> STATED EXERCISE:
Search the data for the string "objects" and extract every line where it appears.

> DATA PROVIDED:
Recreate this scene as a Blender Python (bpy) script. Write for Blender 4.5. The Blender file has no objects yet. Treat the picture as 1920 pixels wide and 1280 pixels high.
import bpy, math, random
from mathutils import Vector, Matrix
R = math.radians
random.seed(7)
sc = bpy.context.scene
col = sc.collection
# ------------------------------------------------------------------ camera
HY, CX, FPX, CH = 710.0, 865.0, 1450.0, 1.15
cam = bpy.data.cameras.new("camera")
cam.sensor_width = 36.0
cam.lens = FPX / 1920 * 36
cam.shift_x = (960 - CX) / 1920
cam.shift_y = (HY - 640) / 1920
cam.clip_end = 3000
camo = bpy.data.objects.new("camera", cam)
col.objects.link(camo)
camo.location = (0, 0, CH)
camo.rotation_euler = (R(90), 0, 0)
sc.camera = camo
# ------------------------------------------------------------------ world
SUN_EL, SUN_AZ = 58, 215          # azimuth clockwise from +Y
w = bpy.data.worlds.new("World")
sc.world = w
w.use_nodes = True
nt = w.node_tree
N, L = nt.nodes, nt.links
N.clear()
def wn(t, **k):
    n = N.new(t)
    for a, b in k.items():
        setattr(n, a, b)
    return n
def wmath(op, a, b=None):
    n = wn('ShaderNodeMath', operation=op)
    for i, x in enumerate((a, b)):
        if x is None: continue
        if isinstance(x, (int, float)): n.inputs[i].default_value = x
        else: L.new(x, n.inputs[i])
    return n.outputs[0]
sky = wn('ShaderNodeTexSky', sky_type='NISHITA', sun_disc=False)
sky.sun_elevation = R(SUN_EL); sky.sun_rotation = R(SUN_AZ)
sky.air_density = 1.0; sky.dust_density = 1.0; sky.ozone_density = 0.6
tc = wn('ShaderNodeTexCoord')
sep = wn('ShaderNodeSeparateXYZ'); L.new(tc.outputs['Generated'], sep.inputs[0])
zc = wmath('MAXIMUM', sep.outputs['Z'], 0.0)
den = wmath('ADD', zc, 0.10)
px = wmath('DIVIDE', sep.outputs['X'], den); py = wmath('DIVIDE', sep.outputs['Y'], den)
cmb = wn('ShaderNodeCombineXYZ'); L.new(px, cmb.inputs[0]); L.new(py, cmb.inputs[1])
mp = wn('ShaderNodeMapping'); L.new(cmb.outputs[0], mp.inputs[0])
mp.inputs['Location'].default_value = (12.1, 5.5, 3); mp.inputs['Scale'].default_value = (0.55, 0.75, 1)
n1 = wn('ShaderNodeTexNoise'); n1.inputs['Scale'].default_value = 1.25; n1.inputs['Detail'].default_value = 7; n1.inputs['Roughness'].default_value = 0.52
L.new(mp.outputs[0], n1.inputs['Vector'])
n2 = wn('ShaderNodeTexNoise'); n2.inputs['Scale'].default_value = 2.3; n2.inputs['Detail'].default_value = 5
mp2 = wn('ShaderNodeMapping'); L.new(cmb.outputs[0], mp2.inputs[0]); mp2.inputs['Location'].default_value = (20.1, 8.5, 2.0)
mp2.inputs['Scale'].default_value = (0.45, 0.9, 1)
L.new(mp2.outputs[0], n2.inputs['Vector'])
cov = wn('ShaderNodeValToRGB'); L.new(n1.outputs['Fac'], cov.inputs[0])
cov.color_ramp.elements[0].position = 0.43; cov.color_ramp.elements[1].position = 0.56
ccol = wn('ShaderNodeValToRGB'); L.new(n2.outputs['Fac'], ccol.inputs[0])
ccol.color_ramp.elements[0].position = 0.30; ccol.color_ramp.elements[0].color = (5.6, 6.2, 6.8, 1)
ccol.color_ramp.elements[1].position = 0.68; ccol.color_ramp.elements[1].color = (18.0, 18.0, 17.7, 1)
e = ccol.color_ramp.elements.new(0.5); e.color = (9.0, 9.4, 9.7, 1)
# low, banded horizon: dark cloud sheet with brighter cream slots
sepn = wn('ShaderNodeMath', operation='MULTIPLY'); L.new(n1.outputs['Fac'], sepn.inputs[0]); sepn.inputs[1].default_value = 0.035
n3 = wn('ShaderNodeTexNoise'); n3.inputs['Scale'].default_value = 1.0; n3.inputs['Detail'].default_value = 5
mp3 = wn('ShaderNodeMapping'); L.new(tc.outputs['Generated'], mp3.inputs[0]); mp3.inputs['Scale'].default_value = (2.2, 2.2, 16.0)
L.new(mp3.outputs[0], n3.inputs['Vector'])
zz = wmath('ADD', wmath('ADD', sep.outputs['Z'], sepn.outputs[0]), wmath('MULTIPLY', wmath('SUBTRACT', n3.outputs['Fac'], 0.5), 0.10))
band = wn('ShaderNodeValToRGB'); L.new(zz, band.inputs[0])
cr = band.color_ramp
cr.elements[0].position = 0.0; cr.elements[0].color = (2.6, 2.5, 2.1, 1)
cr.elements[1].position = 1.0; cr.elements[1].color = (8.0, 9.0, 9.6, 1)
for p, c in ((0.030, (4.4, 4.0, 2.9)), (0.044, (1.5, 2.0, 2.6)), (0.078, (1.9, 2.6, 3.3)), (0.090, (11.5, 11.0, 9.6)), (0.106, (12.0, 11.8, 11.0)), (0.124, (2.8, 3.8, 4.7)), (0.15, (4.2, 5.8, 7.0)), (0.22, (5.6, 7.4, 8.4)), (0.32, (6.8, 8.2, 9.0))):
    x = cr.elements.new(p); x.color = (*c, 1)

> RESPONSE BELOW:
Recreate this scene as a Blender Python (bpy) script. Write for Blender 4.5. The Blender file has no objects yet. Treat the picture as 1920 pixels wide and 1280 pixels high.
camo = bpy.data.objects.new("camera", cam)
col.objects.link(camo)